[Papercut Press] 2003-04-29 - Job: General Introduction

Part 3

Job 1:3,4 His possessions also were 7,000 sheep, 3,000 Camels, 500 yoke of oxen, 500 female donkeys, and very many servants; and that man was the greatest of all the men of the East. And his sons used to go and hold a feast in the house of each one on his day, and they would send and invite their three sisters to eat and drink with them.

I am sorry I did not put out a new devo on Monday, but the amount of homework needed to do this one meant I needed some extra time to do it right. Please forgive me.

I would like to deal quickly with these two verses and then give a more general overview to the book in Job in general. Really verses 2, 3, & 4 are just overviews of Job's possessions and some of the practices of his family. There is not too much to comment on here except that he was very rich. In verse 5 we see his practice of a holy life and this is probably why satan came to God and suggested that if he was tempted harshly he would deny his faith in God. Satan was proved wrong in this story and I would like to get into some of the specifics in this devotional. I hope to put this as simply as possible.

The book of Job is mainly broken up into 32 speeches. These speeches only comprise the insight of 8 people.

1. God

2. satan (There are two between them)

3. Job

4. Job's wife (She is not named and only one speech is recorded)

5. Eliphaz (Three between Job and Eliphaz)

6. Bildad (Three between Job and Bildad)

7. Zephar (Two between Job and Zephar)

8. Elihu (Who makes four speeches with no answer given)

Then there are two speeches between God and Job. There are two speeches or parables given by Job. The other speeches given are reply's to these speeches mentioned. But there are really only 8 characters in the book of job. This makes the book a little easier to work with.

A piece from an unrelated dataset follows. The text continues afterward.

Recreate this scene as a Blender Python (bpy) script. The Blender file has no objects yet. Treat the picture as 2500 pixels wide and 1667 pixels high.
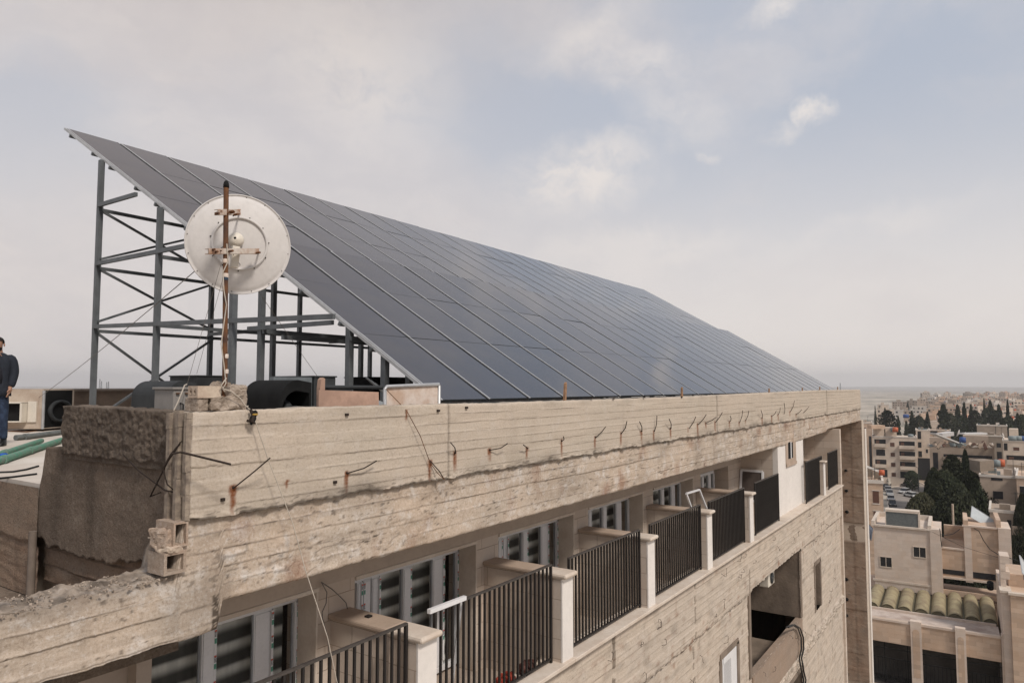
import bpy, math, random
from math import sin, cos, pi, radians, atan2, sqrt
from mathutils import Vector, Matrix, noise
random.seed(11)
HAZE_D = 0.00016
SC = bpy.context.scene
COL = SC.collection

# ---------------------------------------------------------------- camera
FPX, YAW, PITCH = 1720.0, radians(34.35), radians(3.68)
cd = bpy.data.cameras.new('camera'); CAM = bpy.data.objects.new('camera', cd); COL.objects.link(CAM)
cd.sensor_width = 36.0; cd.lens = 36.0*FPX/2500.0; cd.clip_start = 0.05; cd.clip_end = 40000
CAM.location = (0, 0, 0); CAM.rotation_euler = (pi/2+PITCH, 0, YAW-pi/2)
SC.camera = CAM
SC.render.resolution_x = 1024; SC.render.resolution_y = 682
_f = Vector((cos(YAW)*cos(PITCH), sin(YAW)*cos(PITCH), sin(PITCH)))
_r = Vector((sin(YAW), -cos(YAW), 0)); _u = _r.cross(_f)
K = 2500/2352.0
def ray(x, y):                     # measured direction of a point of the survey photo
    return _f + _r*((x*K-1250)/FPX) - _u*((y*K-833.5)/FPX)
def onX(x, y, v): d = ray(x, y); return d*(v/d.x)
def onY(x, y, v): d = ray(x, y); return d*(v/d.y)
def onZ(x, y, v): d = ray(x, y); return d*(v/d.z)
def atF(x, y, F): return ray(x, y)*F

# ---------------------------------------------------------------- sky
SUN_EL, SUN_AZ = radians(48), radians(-108)     # azimuth counted from +X towards +Y
w = bpy.data.worlds.new("World"); SC.world = w; w.use_nodes = True
nt = w.node_tree; N = nt.nodes; L = nt.links; N.clear()
def nd(t, **k):
    n = N.new(t)
    for a, b in k.items(): setattr(n, a, b)
    return n
out = nd('ShaderNodeOutputWorld'); bg = nd('ShaderNodeBackground'); L.new(bg.outputs[0], out.inputs[0])
bg.inputs[1].default_value = 0.106
sky = nd('ShaderNodeTexSky', sky_type='NISHITA'); sky.sun_disc = False
sky.sun_elevation = SUN_EL; sky.sun_rotation = pi/2-SUN_AZ; sky.air_density = 1.2; sky.dust_density = 3.0
tc = nd('ShaderNodeTexCoord')
def wmath(op, a, b=None, clamp=False):
    n = nd('ShaderNodeMath', operation=op); n.use_clamp = clamp
    for i, v in enumerate((a, b)):
        if v is None: continue
        if isinstance(v, (int, float)): n.inputs[i].default_value = v
        else: L.new(v, n.inputs[i])
    return n.outputs[0]
def wvec(op, a, b):
    n = nd('ShaderNodeVectorMath', operation=op)
    for i, v in enumerate((a, b)):
        if v is None: continue
        if isinstance(v, (tuple, Vector)): n.inputs[i].default_value = tuple(v)
        else: L.new(v, n.inputs[i])
    return n.outputs['Value'] if op in ('LENGTH', 'DISTANCE', 'DOT_PRODUCT') else n.outputs[0]
def wnoise(vec, s, det=5, rough=.55):
    n = nd('ShaderNodeTexNoise'); n.inputs['Scale'].default_value = s; n.inputs['Detail'].default_value = det
    n.inputs['Roughness'].default_value = rough; L.new(vec, n.inputs['Vector']); return n
def wmap(v, a, b, c=0., d=1.):
    n = nd('ShaderNodeMapRange', interpolation_type='SMOOTHSTEP'); L.new(v, n.inputs[0])
    for i, q in enumerate((a, b, c, d)): n.inputs[i+1].default_value = q
    return n.outputs[0]
def wmix(f, a, b):
    n = nd('ShaderNodeMix', data_type='RGBA')
    if isinstance(f, float): n.inputs[0].default_value = f
    else: L.new(f, n.inputs[0])
    for i, v in ((6, a), (7, b)):
        if isinstance(v, tuple): n.inputs[i].default_value = (*v, 1)
        else: L.new(v, n.inputs[i])
    return n.outputs[2]
V = tc.outputs['Generated']
wn = wnoise(V, 3.2, 6, .6)
wv = wvec('SUBTRACT', wn.outputs['Color'], (.5, .5, .5))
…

There are several things we learn from this book. One is that God is sovereign. Another is a really hard lesson to learn. It is that God sometimes afflicts or allows the affliction of His children. There is a third lesson we can learn from this book that might be hard for some of us. No matter how good our estate, or possessions seem to be, they are always subject to the Lord and His will for our lives. There is security in the grace of Christ, but there is no security in things. I think also that we can learn from Job because we can only look at him and say he had uncommon faith. Who could endure what he did and yet still trust God? We really can learn from his endurance. Lastly, we see in the book of Job that God never forsakes those who are his. If you are like me you are looking forward to looking Job up in heaven and asking how he hung in there during his struggles.

Another thing this book teaches us is that we can't judge someone's inward relationship with the Lord by their outward afflictions. This is tough not to do, but we really have no right to proceed in this manner without first hand knowledge. I know I have been guilty of doing it, but upon reflection, in some cases I don't know if I was right or wrong. The book of Job teaches us to be careful in this area because his three friends, or councilors, were were all condemned by the Lord at the end of the book. There is a pride in such presumption that is unbecoming a Christian. We are to be very careful in this area. The secrets of God's workings are not for us to make a final conclusion on. We can use wisdom and discernment, but in the end it is the Lord who is in control and the book of Job teaches us this in a very personal manner.

If you struggle in this life I encourage you to adopt the wisdom of Job found in Chapter 13 verse 15. He says, "Though He slay me, I will hope in Him." This is the mindset we must all take in.

I offer these thoughts on the book of Job in general to get us started. I am not sure how far we will dive into the book, but it is hard to get a handle on it without getting an overview. The lessons we can learn and apply from Job are incredible. I hope these are helpful to me, but to you also.